Mistress Janet and the great turning point

"Hysteresis effects--and the possibility they might be reversed--could have important implications for the conduct of monetary and fiscal policy. 

For example, hysteresis would seem to make it even more important for policymakers to act quickly and aggressively in response to a recession, because doing so would help to reduce the depth and persistence of the downturn, thereby limiting the supply-side damage that might otherwise ensue. 

In addition, if strong economic conditions can partially reverse supply-side damage after it has occurred, then policymakers may want to aim at being more accommodative during recoveries than would be called for under the traditional view that supply is largely independent of demand."

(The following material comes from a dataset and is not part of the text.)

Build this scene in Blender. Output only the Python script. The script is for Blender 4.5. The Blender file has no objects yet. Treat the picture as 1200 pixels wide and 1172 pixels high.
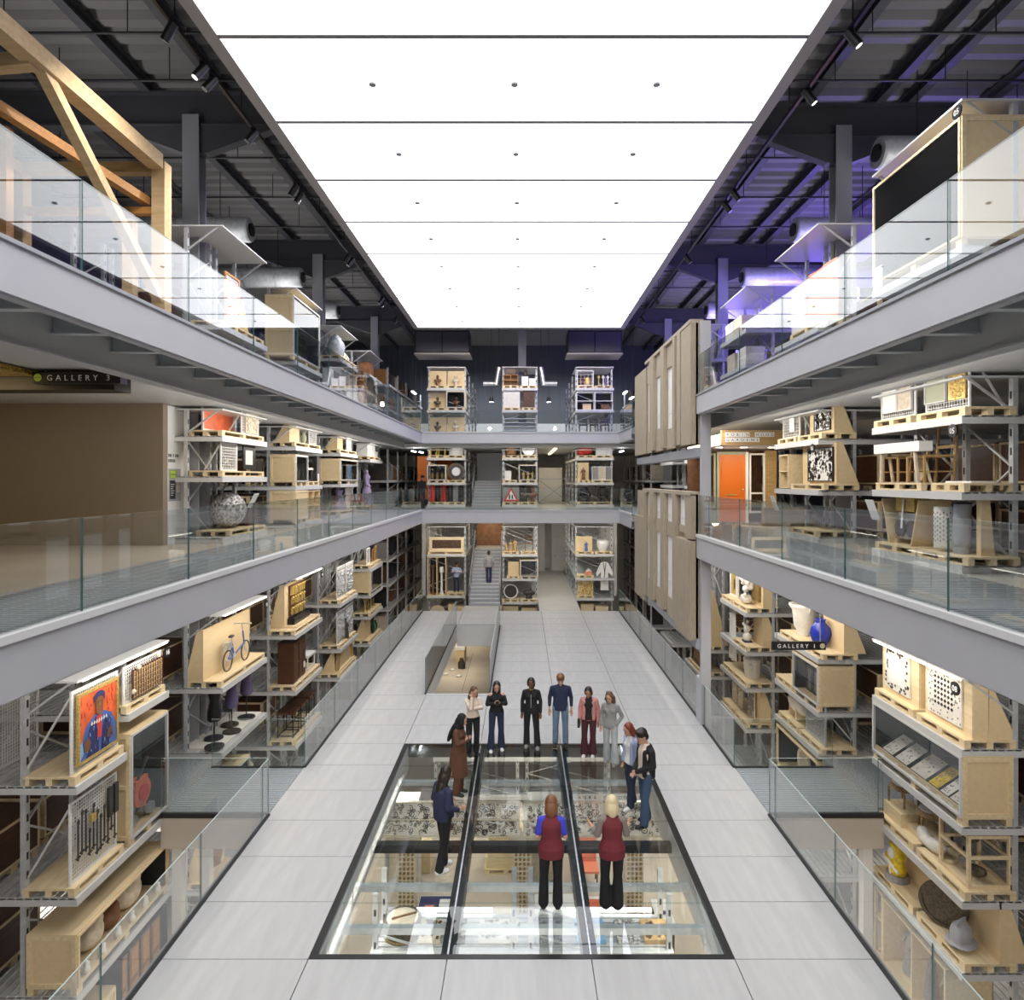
import bpy, bmesh, math, random
from mathutils import Vector, Matrix, Euler
C = bpy.context.scene.collection
SC = bpy.context.scene
PI = math.pi
random.seed(7)
# ---------------------------------------------------------------- camera, world, exposure
cam_d = bpy.data.cameras.new('camera'); cam = bpy.data.objects.new('camera', cam_d); C.objects.link(cam)
cam.location = (0, 0, 6.5); cam.rotation_euler = (PI/2, 0, 0)
cam_d.sensor_width = 36; cam_d.lens = 775/1200*36; cam_d.shift_x = -0.0100; cam_d.shift_y = -0.0200
cam_d.clip_start = .05; cam_d.clip_end = 200
SC.camera = cam
w = bpy.data.worlds.new('world'); SC.world = w; w.use_nodes = True
w.node_tree.nodes['Background'].inputs[0].default_value = (.55, .6, .7, 1)
w.node_tree.nodes['Background'].inputs[1].default_value = .25
SC.view_settings.view_transform = 'Standard'; SC.view_settings.look = 'None'
SC.view_settings.exposure = 0.0; SC.view_settings.gamma = 1; SC.view_settings.use_curve_mapping = False
SC.cycles.transparent_max_bounces = 40; SC.cycles.max_bounces = 7; SC.cycles.diffuse_bounces = 4; SC.cycles.glossy_bounces = 3
SC.cycles.use_denoising = True; SC.cycles.caustics_reflective = False; SC.cycles.caustics_refractive = False
CEIL_E = 2.7          # radiance of the luminous ceiling
def area(name, loc, rot, sx, sy, power, col=(1, 1, 1)):
    d = bpy.data.lights.new(name, 'AREA'); d.shape = 'RECTANGLE'; d.size = sx; d.size_y = sy; d.energy = power; d.color = col
    o = bpy.data.objects.new(name, d); C.objects.link(o); o.location = loc; o.rotation_euler = rot
    return o
def spotl(name, loc, to, power, ang=75, r=.08, col=(1, .95, .88)):
    d = bpy.data.lights.new(name, 'SPOT'); d.energy = power; d.spot_size = math.radians(ang); d.spot_blend = .8; d.shadow_soft_size = r; d.color = col
    o = bpy.data.objects.new(name, d); C.objects.link(o); o.location = loc; o.rotation_euler = (Vector(to)-Vector(loc)).to_track_quat('-Z', 'Y').to_euler()
    return o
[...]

"we have a lot more to learn about the ways in which changes in underwriting standards and other determinants of credit availability interact with interest rates to affect such things as consumer spending, housing demand and home prices, business investment (especially for small firms), and the formation of new firms."

"Broadly speaking, monetary policy actions in one country spill over to other economies through three main channels:

 changes in exchange rates; 

changes in domestic demand, which alter the economy's imports; 

and changes in domestic financial conditions-
-such as interest rates and asset prices--
that, through portfolio balance and other channels,
 affect financial conditions abroad. Research by Federal Reserve staff suggests that, all told, U.S. monetary policy spillovers to other economies are positive--that is, policies designed to provide stimulus to the U.S. economy also boost activity abroad, as negative effects of dollar depreciation are offset by positive effects of higher U.S. imports and easier foreign financial conditions.26 However, this issue is far from settled, as are a host of other related questions, including the following: Do U.S. monetary policy actions affect advanced and emerging market countries differently? Do conventional and unconventional monetary policies spill over to other countries differently? And to what extent are U.S. interest rates and financial conditions influenced by easing measures abroad?"